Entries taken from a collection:
* begin *

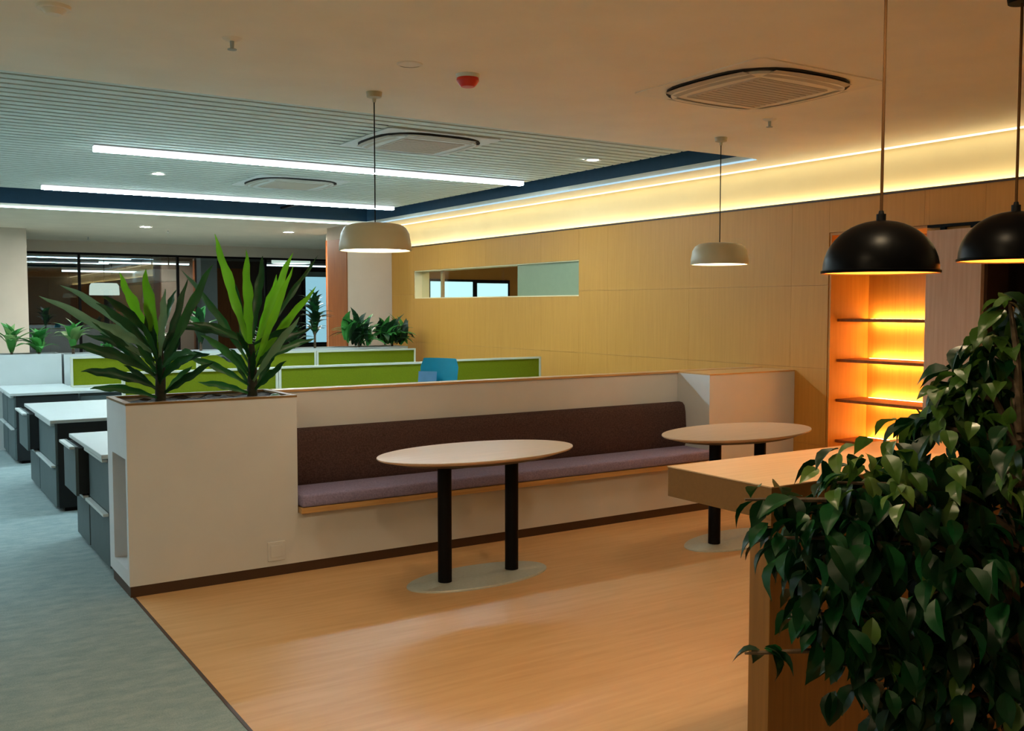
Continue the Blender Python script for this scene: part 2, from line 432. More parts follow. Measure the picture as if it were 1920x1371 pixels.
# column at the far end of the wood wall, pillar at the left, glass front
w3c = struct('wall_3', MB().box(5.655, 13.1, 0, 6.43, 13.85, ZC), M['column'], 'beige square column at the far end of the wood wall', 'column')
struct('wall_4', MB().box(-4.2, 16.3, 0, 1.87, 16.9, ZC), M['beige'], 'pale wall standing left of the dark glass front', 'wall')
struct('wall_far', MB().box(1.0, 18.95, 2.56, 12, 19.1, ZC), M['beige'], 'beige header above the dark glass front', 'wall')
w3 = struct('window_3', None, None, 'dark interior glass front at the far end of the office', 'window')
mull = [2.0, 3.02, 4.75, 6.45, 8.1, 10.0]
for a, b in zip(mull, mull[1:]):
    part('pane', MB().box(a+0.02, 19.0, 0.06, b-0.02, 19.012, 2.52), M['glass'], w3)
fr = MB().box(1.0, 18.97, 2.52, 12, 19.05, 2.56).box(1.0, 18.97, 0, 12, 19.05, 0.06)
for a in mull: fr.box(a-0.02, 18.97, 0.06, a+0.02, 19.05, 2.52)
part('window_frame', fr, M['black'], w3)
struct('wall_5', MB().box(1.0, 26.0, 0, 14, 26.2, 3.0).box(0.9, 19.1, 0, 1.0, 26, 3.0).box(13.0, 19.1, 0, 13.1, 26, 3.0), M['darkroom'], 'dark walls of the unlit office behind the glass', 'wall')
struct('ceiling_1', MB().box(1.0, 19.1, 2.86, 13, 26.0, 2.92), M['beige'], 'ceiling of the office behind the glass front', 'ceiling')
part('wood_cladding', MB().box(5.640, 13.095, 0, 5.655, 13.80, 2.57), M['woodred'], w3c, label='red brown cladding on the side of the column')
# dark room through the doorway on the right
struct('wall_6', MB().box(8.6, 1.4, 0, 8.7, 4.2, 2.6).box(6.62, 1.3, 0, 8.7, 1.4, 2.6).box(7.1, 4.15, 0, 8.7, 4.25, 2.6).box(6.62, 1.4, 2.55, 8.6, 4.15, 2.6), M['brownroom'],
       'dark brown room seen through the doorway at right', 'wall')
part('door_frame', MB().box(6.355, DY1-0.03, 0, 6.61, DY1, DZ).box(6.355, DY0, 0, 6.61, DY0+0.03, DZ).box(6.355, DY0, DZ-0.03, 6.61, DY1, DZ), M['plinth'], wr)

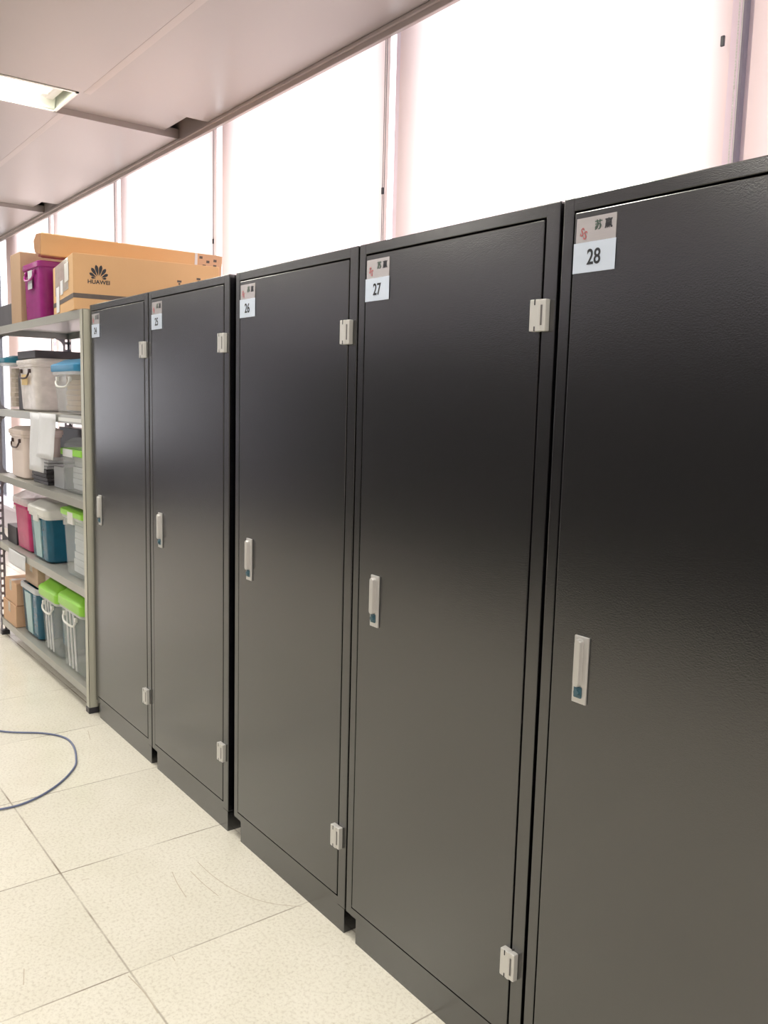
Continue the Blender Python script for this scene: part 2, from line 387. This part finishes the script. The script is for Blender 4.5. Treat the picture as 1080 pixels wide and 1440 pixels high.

* end *

Reproduce each entry verbatim, excluding any embedded images.

Continue the Blender Python script for this scene: part 2, from line 432. More parts follow. Measure the picture as if it were 1920x1371 pixels.
# column at the far end of the wood wall, pillar at the left, glass front
w3c = struct('wall_3', MB().box(5.655, 13.1, 0, 6.43, 13.85, ZC), M['column'], 'beige square column at the far end of the wood wall', 'column')
struct('wall_4', MB().box(-4.2, 16.3, 0, 1.87, 16.9, ZC), M['beige'], 'pale wall standing left of the dark glass front', 'wall')
struct('wall_far', MB().box(1.0, 18.95, 2.56, 12, 19.1, ZC), M['beige'], 'beige header above the dark glass front', 'wall')
w3 = struct('window_3', None, None, 'dark interior glass front at the far end of the office', 'window')
mull = [2.0, 3.02, 4.75, 6.45, 8.1, 10.0]
for a, b in zip(mull, mull[1:]):
    part('pane', MB().box(a+0.02, 19.0, 0.06, b-0.02, 19.012, 2.52), M['glass'], w3)
fr = MB().box(1.0, 18.97, 2.52, 12, 19.05, 2.56).box(1.0, 18.97, 0, 12, 19.05, 0.06)
for a in mull: fr.box(a-0.02, 18.97, 0.06, a+0.02, 19.05, 2.52)
part('window_frame', fr, M['black'], w3)
struct('wall_5', MB().box(1.0, 26.0, 0, 14, 26.2, 3.0).box(0.9, 19.1, 0, 1.0, 26, 3.0).box(13.0, 19.1, 0, 13.1, 26, 3.0), M['darkroom'], 'dark walls of the unlit office behind the glass', 'wall')
struct('ceiling_1', MB().box(1.0, 19.1, 2.86, 13, 26.0, 2.92), M['beige'], 'ceiling of the office behind the glass front', 'ceiling')
part('wood_cladding', MB().box(5.640, 13.095, 0, 5.655, 13.80, 2.57), M['woodred'], w3c, label='red brown cladding on the side of the column')
# dark room through the doorway on the right
struct('wall_6', MB().box(8.6, 1.4, 0, 8.7, 4.2, 2.6).box(6.62, 1.3, 0, 8.7, 1.4, 2.6).box(7.1, 4.15, 0, 8.7, 4.25, 2.6).box(6.62, 1.4, 2.55, 8.6, 4.15, 2.6), M['brownroom'],
       'dark brown room seen through the doorway at right', 'wall')
part('door_frame', MB().box(6.355, DY1-0.03, 0, 6.61, DY1, DZ).box(6.355, DY0, 0, 6.61, DY0+0.03, DZ).box(6.355, DY0, DZ-0.03, 6.61, DY1, DZ), M['plinth'], wr)

Continue the Blender Python script for this scene: part 2, from line 387. This part finishes the script. The script is for Blender 4.5. Treat the picture as 1080 pixels wide and 1440 pixels high.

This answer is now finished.